* [Exercise aim]: For the copy, please give all of the data again exactly and leave the pictures out.

* [Supplied material]:
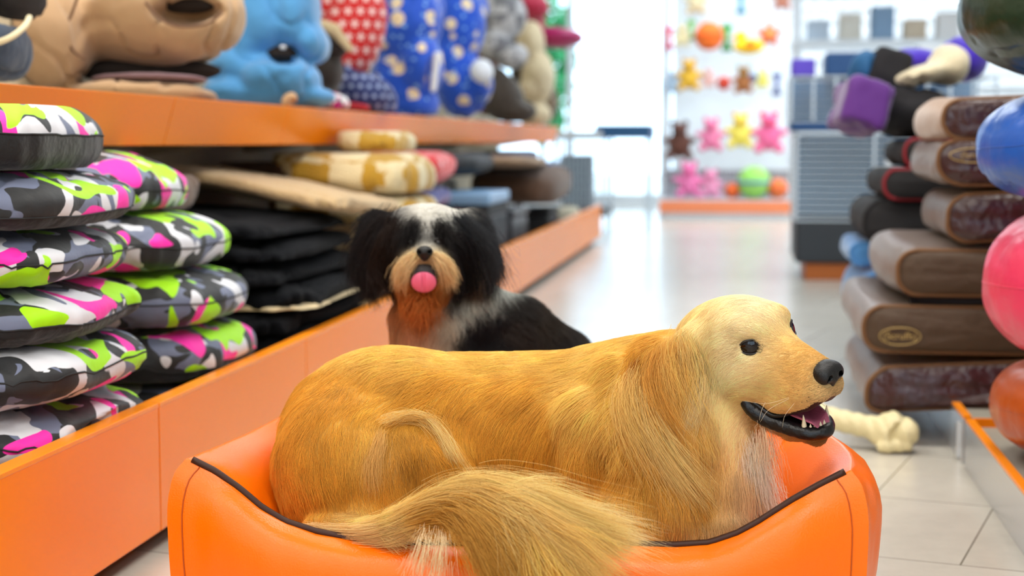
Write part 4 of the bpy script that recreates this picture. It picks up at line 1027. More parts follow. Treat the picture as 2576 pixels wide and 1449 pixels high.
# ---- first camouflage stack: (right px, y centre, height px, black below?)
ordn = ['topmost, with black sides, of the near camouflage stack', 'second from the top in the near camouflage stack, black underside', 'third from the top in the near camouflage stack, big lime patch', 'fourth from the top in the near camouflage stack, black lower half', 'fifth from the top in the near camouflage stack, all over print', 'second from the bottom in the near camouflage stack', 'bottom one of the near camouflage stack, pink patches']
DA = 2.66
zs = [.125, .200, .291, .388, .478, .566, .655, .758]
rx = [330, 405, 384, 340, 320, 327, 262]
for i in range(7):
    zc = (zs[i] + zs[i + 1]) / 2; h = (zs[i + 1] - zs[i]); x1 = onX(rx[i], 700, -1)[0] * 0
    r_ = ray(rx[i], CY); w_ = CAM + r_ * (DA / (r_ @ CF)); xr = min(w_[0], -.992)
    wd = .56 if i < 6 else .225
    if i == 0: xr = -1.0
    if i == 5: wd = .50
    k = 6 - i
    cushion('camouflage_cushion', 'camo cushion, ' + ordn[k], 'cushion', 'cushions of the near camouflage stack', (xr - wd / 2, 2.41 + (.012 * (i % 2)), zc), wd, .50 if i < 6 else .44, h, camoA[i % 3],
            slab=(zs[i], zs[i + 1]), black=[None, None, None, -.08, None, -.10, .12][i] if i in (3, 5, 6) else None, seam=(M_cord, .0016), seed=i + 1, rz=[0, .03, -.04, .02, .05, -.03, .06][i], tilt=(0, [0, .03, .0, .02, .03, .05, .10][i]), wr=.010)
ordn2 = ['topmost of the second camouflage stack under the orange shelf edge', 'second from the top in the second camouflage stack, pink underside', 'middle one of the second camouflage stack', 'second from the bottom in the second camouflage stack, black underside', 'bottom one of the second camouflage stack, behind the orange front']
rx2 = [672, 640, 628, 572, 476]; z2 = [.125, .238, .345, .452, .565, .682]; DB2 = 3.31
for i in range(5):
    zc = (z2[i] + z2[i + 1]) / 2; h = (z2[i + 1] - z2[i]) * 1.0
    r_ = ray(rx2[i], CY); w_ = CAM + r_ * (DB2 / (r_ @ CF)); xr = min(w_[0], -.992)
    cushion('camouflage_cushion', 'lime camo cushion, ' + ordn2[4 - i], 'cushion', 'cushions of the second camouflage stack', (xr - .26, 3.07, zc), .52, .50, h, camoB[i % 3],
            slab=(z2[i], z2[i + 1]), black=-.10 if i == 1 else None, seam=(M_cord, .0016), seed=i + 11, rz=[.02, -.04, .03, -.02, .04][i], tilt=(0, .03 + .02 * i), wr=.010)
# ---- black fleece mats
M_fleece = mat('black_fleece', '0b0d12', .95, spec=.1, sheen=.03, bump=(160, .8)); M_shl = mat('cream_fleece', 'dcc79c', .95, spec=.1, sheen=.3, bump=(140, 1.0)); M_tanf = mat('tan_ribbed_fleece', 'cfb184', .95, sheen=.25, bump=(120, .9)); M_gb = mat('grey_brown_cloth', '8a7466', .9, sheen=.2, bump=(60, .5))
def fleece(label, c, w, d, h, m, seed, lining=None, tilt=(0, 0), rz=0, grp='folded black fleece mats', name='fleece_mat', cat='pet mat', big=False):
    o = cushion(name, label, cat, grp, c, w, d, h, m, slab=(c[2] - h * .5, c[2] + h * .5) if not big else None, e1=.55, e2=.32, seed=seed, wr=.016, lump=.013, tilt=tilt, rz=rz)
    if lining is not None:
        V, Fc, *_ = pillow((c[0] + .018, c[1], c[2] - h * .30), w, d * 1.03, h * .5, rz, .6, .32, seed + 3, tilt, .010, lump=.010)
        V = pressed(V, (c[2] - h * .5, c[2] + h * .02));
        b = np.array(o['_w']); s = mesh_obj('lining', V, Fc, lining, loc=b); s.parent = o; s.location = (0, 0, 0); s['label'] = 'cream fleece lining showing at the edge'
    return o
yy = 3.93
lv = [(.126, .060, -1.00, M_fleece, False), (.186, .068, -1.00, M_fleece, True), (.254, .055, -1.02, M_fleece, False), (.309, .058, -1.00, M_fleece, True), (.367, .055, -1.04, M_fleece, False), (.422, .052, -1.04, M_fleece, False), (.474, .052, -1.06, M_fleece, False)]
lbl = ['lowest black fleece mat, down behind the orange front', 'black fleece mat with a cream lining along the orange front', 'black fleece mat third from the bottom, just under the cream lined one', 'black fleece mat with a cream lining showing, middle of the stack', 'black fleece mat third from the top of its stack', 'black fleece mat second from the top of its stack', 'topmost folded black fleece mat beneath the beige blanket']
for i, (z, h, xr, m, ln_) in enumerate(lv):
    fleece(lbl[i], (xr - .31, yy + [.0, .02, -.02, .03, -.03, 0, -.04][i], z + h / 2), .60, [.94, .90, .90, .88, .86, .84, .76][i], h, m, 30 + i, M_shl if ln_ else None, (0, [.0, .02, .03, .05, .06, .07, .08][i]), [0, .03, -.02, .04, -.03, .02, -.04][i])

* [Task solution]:
Write part 4 of the bpy script that recreates this picture. It picks up at line 1027. More parts follow. Treat the picture as 2576 pixels wide and 1449 pixels high.
# ---- first camouflage stack: (right px, y centre, height px, black below?)
ordn = ['topmost, with black sides, of the near camouflage stack', 'second from the top in the near camouflage stack, black underside', 'third from the top in the near camouflage stack, big lime patch', 'fourth from the top in the near camouflage stack, black lower half', 'fifth from the top in the near camouflage stack, all over print', 'second from the bottom in the near camouflage stack', 'bottom one of the near camouflage stack, pink patches']
DA = 2.66
zs = [.125, .200, .291, .388, .478, .566, .655, .758]
rx = [330, 405, 384, 340, 320, 327, 262]
for i in range(7):
    zc = (zs[i] + zs[i + 1]) / 2; h = (zs[i + 1] - zs[i]); x1 = onX(rx[i], 700, -1)[0] * 0
    r_ = ray(rx[i], CY); w_ = CAM + r_ * (DA / (r_ @ CF)); xr = min(w_[0], -.992)
    wd = .56 if i < 6 else .225
    if i == 0: xr = -1.0
    if i == 5: wd = .50
    k = 6 - i
    cushion('camouflage_cushion', 'camo cushion, ' + ordn[k], 'cushion', 'cushions of the near camouflage stack', (xr - wd / 2, 2.41 + (.012 * (i % 2)), zc), wd, .50 if i < 6 else .44, h, camoA[i % 3],
            slab=(zs[i], zs[i + 1]), black=[None, None, None, -.08, None, -.10, .12][i] if i in (3, 5, 6) else None, seam=(M_cord, .0016), seed=i + 1, rz=[0, .03, -.04, .02, .05, -.03, .06][i], tilt=(0, [0, .03, .0, .02, .03, .05, .10][i]), wr=.010)
ordn2 = ['topmost of the second camouflage stack under the orange shelf edge', 'second from the top in the second camouflage stack, pink underside', 'middle one of the second camouflage stack', 'second from the bottom in the second camouflage stack, black underside', 'bottom one of the second camouflage stack, behind the orange front']
rx2 = [672, 640, 628, 572, 476]; z2 = [.125, .238, .345, .452, .565, .682]; DB2 = 3.31
for i in range(5):
    zc = (z2[i] + z2[i + 1]) / 2; h = (z2[i + 1] - z2[i]) * 1.0
    r_ = ray(rx2[i], CY); w_ = CAM + r_ * (DB2 / (r_ @ CF)); xr = min(w_[0], -.992)
    cushion('camouflage_cushion', 'lime camo cushion, ' + ordn2[4 - i], 'cushion', 'cushions of the second camouflage stack', (xr - .26, 3.07, zc), .52, .50, h, camoB[i % 3],
            slab=(z2[i], z2[i + 1]), black=-.10 if i == 1 else None, seam=(M_cord, .0016), seed=i + 11, rz=[.02, -.04, .03, -.02, .04][i], tilt=(0, .03 + .02 * i), wr=.010)
# ---- black fleece mats
M_fleece = mat('black_fleece', '0b0d12', .95, spec=.1, sheen=.03, bump=(160, .8)); M_shl = mat('cream_fleece', 'dcc79c', .95, spec=.1, sheen=.3, bump=(140, 1.0)); M_tanf = mat('tan_ribbed_fleece', 'cfb184', .95, sheen=.25, bump=(120, .9)); M_gb = mat('grey_brown_cloth', '8a7466', .9, sheen=.2, bump=(60, .5))
def fleece(label, c, w, d, h, m, seed, lining=None, tilt=(0, 0), rz=0, grp='folded black fleece mats', name='fleece_mat', cat='pet mat', big=False):
    o = cushion(name, label, cat, grp, c, w, d, h, m, slab=(c[2] - h * .5, c[2] + h * .5) if not big else None, e1=.55, e2=.32, seed=seed, wr=.016, lump=.013, tilt=tilt, rz=rz)
    if lining is not None:
        V, Fc, *_ = pillow((c[0] + .018, c[1], c[2] - h * .30), w, d * 1.03, h * .5, rz, .6, .32, seed + 3, tilt, .010, lump=.010)
        V = pressed(V, (c[2] - h * .5, c[2] + h * .02));
        b = np.array(o['_w']); s = mesh_obj('lining', V, Fc, lining, loc=b); s.parent = o; s.location = (0, 0, 0); s['label'] = 'cream fleece lining showing at the edge'
    return o
yy = 3.93
lv = [(.126, .060, -1.00, M_fleece, False), (.186, .068, -1.00, M_fleece, True), (.254, .055, -1.02, M_fleece, False), (.309, .058, -1.00, M_fleece, True), (.367, .055, -1.04, M_fleece, False), (.422, .052, -1.04, M_fleece, False), (.474, .052, -1.06, M_fleece, False)]
lbl = ['lowest black fleece mat, down behind the orange front', 'black fleece mat with a cream lining along the orange front', 'black fleece mat third from the bottom, just under the cream lined one', 'black fleece mat with a cream lining showing, middle of the stack', 'black fleece mat third from the top of its stack', 'black fleece mat second from the top of its stack', 'topmost folded black fleece mat beneath the beige blanket']
for i, (z, h, xr, m, ln_) in enumerate(lv):
    fleece(lbl[i], (xr - .31, yy + [.0, .02, -.02, .03, -.03, 0, -.04][i], z + h / 2), .60, [.94, .90, .90, .88, .86, .84, .76][i], h, m, 30 + i, M_shl if ln_ else None, (0, [.0, .02, .03, .05, .06, .07, .08][i]), [0, .03, -.02, .04, -.03, .02, -.04][i])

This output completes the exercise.